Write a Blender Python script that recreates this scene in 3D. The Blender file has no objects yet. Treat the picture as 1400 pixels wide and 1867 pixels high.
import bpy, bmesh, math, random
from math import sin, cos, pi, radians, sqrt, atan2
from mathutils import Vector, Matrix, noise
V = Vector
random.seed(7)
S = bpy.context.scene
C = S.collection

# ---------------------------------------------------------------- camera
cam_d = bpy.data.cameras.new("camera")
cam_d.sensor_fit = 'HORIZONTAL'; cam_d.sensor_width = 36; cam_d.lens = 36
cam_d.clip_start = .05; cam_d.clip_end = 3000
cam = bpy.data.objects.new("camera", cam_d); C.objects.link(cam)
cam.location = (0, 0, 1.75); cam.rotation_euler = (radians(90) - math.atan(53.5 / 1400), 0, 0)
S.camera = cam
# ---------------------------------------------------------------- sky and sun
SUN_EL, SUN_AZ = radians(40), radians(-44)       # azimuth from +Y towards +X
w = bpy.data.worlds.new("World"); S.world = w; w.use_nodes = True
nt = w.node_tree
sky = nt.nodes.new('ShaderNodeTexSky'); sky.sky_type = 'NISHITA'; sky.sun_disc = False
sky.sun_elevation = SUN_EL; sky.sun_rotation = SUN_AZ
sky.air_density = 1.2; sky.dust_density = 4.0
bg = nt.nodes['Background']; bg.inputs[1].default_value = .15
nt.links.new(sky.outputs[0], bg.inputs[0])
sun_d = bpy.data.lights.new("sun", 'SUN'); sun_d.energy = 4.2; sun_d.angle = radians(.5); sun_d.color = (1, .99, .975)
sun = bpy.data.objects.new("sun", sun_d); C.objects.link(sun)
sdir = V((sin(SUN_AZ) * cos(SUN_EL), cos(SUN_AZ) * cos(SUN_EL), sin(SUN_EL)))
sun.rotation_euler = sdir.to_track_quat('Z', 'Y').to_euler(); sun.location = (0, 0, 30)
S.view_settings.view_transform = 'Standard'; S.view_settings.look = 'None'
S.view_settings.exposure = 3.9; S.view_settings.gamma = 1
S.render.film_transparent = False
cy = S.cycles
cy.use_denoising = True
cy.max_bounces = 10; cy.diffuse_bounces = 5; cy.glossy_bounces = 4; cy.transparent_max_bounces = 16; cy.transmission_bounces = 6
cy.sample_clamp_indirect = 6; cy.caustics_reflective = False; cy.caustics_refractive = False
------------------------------
• **TASK**: Your output must be the lines of the material above, from the first through the line that contains "C = S.collection", copied exactly. Include both endpoints and nothing else.

• **ANSWER TO THE EXERCISE**:
Write a Blender Python script that recreates this scene in 3D. The Blender file has no objects yet. Treat the picture as 1400 pixels wide and 1867 pixels high.
import bpy, bmesh, math, random
from math import sin, cos, pi, radians, sqrt, atan2
from mathutils import Vector, Matrix, noise
V = Vector
random.seed(7)
S = bpy.context.scene
C = S.collection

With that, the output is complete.